- [SHORT TASK]
Can you quote the records below in full, word for word?

(Rows from a 3D scene dataset)
⟨
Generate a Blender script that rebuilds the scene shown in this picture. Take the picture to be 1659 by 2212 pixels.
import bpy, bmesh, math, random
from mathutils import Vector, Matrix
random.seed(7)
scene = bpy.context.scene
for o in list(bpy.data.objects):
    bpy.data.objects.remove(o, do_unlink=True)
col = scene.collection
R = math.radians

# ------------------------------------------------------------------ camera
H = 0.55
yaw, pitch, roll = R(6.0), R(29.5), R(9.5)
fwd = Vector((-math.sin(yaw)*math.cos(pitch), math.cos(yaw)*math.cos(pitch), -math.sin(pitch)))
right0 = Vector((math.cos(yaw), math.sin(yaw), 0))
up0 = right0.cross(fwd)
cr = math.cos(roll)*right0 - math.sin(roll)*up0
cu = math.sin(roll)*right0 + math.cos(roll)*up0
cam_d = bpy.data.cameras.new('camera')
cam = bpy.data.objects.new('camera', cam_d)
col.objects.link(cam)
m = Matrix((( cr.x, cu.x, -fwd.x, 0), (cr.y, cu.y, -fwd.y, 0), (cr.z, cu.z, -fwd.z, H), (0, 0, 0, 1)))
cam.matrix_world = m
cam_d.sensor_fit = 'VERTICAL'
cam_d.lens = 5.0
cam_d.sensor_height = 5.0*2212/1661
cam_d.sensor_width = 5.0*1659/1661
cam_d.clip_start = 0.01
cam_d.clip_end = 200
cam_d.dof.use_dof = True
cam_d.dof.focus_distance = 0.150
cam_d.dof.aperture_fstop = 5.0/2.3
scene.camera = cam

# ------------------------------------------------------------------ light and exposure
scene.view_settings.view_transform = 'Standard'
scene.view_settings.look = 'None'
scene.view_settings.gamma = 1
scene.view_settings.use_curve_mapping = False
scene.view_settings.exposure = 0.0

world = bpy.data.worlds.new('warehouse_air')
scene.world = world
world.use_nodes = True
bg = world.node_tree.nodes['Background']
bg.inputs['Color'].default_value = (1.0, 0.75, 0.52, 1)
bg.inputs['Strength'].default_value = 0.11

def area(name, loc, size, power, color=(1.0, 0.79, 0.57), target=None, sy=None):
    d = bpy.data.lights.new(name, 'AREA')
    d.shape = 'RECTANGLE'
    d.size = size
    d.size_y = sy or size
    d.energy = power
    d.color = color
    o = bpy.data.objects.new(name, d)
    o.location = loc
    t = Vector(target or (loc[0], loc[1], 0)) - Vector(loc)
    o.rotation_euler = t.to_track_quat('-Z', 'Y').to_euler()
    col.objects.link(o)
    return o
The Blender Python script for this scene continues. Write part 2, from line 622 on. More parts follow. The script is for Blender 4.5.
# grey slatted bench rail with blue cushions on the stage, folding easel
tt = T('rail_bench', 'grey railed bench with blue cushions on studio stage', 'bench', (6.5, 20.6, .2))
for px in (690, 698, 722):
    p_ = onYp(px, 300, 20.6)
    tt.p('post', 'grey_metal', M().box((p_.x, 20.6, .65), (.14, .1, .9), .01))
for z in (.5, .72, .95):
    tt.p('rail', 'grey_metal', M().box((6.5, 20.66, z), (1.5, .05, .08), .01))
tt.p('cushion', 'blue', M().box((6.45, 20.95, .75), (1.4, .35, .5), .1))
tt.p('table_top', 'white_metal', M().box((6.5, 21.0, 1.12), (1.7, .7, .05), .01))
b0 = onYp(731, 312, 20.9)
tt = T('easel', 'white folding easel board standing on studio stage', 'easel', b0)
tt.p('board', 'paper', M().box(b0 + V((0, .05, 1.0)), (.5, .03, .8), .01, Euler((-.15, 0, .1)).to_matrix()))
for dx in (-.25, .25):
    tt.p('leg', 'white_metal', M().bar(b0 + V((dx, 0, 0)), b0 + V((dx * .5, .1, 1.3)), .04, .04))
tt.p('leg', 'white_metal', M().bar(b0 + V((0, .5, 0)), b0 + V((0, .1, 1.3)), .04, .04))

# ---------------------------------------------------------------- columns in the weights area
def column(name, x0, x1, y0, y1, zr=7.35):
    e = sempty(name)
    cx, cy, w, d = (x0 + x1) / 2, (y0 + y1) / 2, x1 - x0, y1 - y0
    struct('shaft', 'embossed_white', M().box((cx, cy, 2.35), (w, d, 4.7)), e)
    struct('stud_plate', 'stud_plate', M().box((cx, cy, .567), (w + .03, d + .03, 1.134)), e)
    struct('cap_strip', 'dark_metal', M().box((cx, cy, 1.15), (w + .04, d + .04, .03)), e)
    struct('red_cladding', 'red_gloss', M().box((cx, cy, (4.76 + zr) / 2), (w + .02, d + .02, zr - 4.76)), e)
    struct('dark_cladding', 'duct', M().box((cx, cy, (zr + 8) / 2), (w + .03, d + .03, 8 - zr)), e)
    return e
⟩
- [REPLY TO THE EXERCISE]
Generate a Blender script that rebuilds the scene shown in this picture. Take the picture to be 1659 by 2212 pixels.
import bpy, bmesh, math, random
from mathutils import Vector, Matrix
random.seed(7)
scene = bpy.context.scene
for o in list(bpy.data.objects):
    bpy.data.objects.remove(o, do_unlink=True)
col = scene.collection
R = math.radians

# ------------------------------------------------------------------ camera
H = 0.55
yaw, pitch, roll = R(6.0), R(29.5), R(9.5)
fwd = Vector((-math.sin(yaw)*math.cos(pitch), math.cos(yaw)*math.cos(pitch), -math.sin(pitch)))
right0 = Vector((math.cos(yaw), math.sin(yaw), 0))
up0 = right0.cross(fwd)
cr = math.cos(roll)*right0 - math.sin(roll)*up0
cu = math.sin(roll)*right0 + math.cos(roll)*up0
cam_d = bpy.data.cameras.new('camera')
cam = bpy.data.objects.new('camera', cam_d)
col.objects.link(cam)
m = Matrix((( cr.x, cu.x, -fwd.x, 0), (cr.y, cu.y, -fwd.y, 0), (cr.z, cu.z, -fwd.z, H), (0, 0, 0, 1)))
cam.matrix_world = m
cam_d.sensor_fit = 'VERTICAL'
cam_d.lens = 5.0
cam_d.sensor_height = 5.0*2212/1661
cam_d.sensor_width = 5.0*1659/1661
cam_d.clip_start = 0.01
cam_d.clip_end = 200
cam_d.dof.use_dof = True
cam_d.dof.focus_distance = 0.150
cam_d.dof.aperture_fstop = 5.0/2.3
scene.camera = cam

# ------------------------------------------------------------------ light and exposure
scene.view_settings.view_transform = 'Standard'
scene.view_settings.look = 'None'
scene.view_settings.gamma = 1
scene.view_settings.use_curve_mapping = False
scene.view_settings.exposure = 0.0

world = bpy.data.worlds.new('warehouse_air')
scene.world = world
world.use_nodes = True
bg = world.node_tree.nodes['Background']
bg.inputs['Color'].default_value = (1.0, 0.75, 0.52, 1)
bg.inputs['Strength'].default_value = 0.11

def area(name, loc, size, power, color=(1.0, 0.79, 0.57), target=None, sy=None):
    d = bpy.data.lights.new(name, 'AREA')
    d.shape = 'RECTANGLE'
    d.size = size
    d.size_y = sy or size
    d.energy = power
    d.color = color
    o = bpy.data.objects.new(name, d)
    o.location = loc
    t = Vector(target or (loc[0], loc[1], 0)) - Vector(loc)
    o.rotation_euler = t.to_track_quat('-Z', 'Y').to_euler()
    col.objects.link(o)
    return o
The Blender Python script for this scene continues. Write part 2, from line 622 on. More parts follow. The script is for Blender 4.5.
# grey slatted bench rail with blue cushions on the stage, folding easel
tt = T('rail_bench', 'grey railed bench with blue cushions on studio stage', 'bench', (6.5, 20.6, .2))
for px in (690, 698, 722):
    p_ = onYp(px, 300, 20.6)
    tt.p('post', 'grey_metal', M().box((p_.x, 20.6, .65), (.14, .1, .9), .01))
for z in (.5, .72, .95):
    tt.p('rail', 'grey_metal', M().box((6.5, 20.66, z), (1.5, .05, .08), .01))
tt.p('cushion', 'blue', M().box((6.45, 20.95, .75), (1.4, .35, .5), .1))
tt.p('table_top', 'white_metal', M().box((6.5, 21.0, 1.12), (1.7, .7, .05), .01))
b0 = onYp(731, 312, 20.9)
tt = T('easel', 'white folding easel board standing on studio stage', 'easel', b0)
tt.p('board', 'paper', M().box(b0 + V((0, .05, 1.0)), (.5, .03, .8), .01, Euler((-.15, 0, .1)).to_matrix()))
for dx in (-.25, .25):
    tt.p('leg', 'white_metal', M().bar(b0 + V((dx, 0, 0)), b0 + V((dx * .5, .1, 1.3)), .04, .04))
tt.p('leg', 'white_metal', M().bar(b0 + V((0, .5, 0)), b0 + V((0, .1, 1.3)), .04, .04))

# ---------------------------------------------------------------- columns in the weights area
def column(name, x0, x1, y0, y1, zr=7.35):
    e = sempty(name)
    cx, cy, w, d = (x0 + x1) / 2, (y0 + y1) / 2, x1 - x0, y1 - y0
    struct('shaft', 'embossed_white', M().box((cx, cy, 2.35), (w, d, 4.7)), e)
    struct('stud_plate', 'stud_plate', M().box((cx, cy, .567), (w + .03, d + .03, 1.134)), e)
    struct('cap_strip', 'dark_metal', M().box((cx, cy, 1.15), (w + .04, d + .04, .03)), e)
    struct('red_cladding', 'red_gloss', M().box((cx, cy, (4.76 + zr) / 2), (w + .02, d + .02, zr - 4.76)), e)
    struct('dark_cladding', 'duct', M().box((cx, cy, (zr + 8) / 2), (w + .03, d + .03, 8 - zr)), e)
    return e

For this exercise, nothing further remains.